Publications

Publications / Conference

2D radiation MHD K-shell modeling of single wire array stainless steel experiments on the Z machine

Thornhill, J.W.; Giuliani, J.L.; Apruzese, J.P.; Chong, Y.K.; Davis, J.; Dasgupta, A.; Whitney, K.G.; Clark, R.W.; Jones, Brent M.; Coverdale, Christine A.; Ampleford, David A.; Cuneo, M.E.; Deeney, C.

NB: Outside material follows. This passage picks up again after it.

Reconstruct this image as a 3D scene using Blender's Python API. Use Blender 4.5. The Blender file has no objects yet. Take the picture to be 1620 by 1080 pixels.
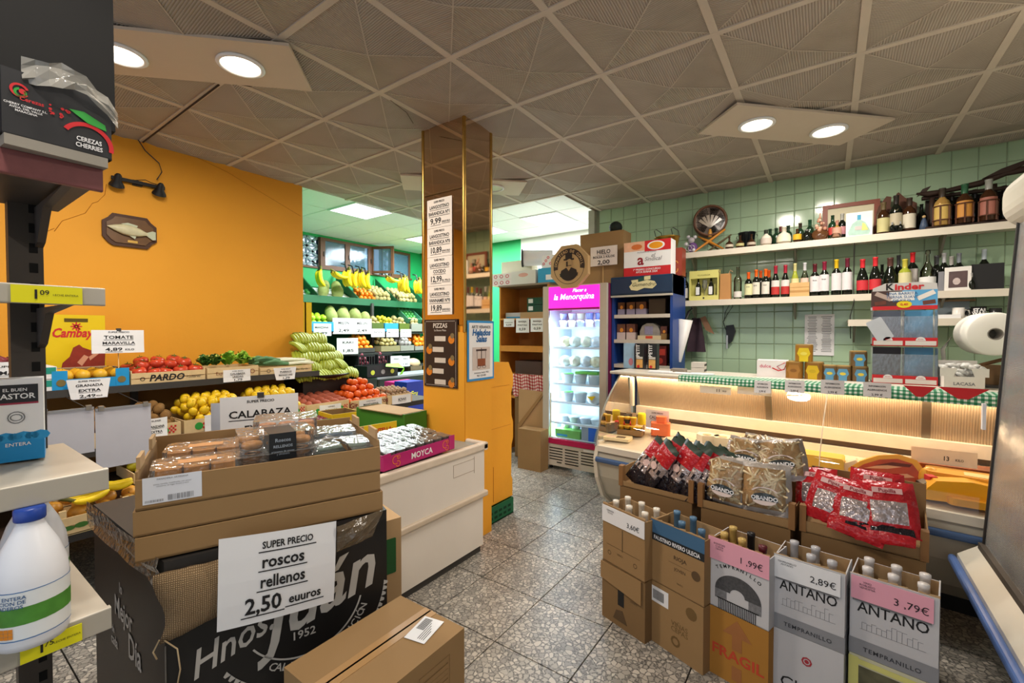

Many physical effects can produce unstable plasma behavior that affect K-shell emission from arrays. Such effects include: asymmetry in the initial density profile, asymmetry in power flow, thermal conduction at the boundaries, and non-uniform wire ablation. Here we consider how asymmetry in the radiation field also contributes to the generation of multidimensional plasma behavior that affects K-shell power and yield. To model this radiation asymmetry, we have incorporated into the MACH2 r-z MHD code a self-consistent calculation of the non-LTE population kinetics based on radiation transport using multi-dimensional ray tracing. Such methodology is necessary for modeling the enhanced radiative cooling that occurs at the anode and cathode ends of the pinch during the run-in phase of the implosion. This enhanced radiative cooling is due to reduced optical depth at these locations producing an asymmetric flow of radiative energy that leads to substantial disruption of large initial diameter (>5 cm) pinches and drives ID into 2D fluid (i.e., Rayleigh-Taylor like) flows. The impact of this 2D behavior on K-shell power and yield is investigated by comparing ID and 2D model results with data obtained from a series of single wire array stainless steel experiments performed on the Z generator. © 2009 American Institute of Physics.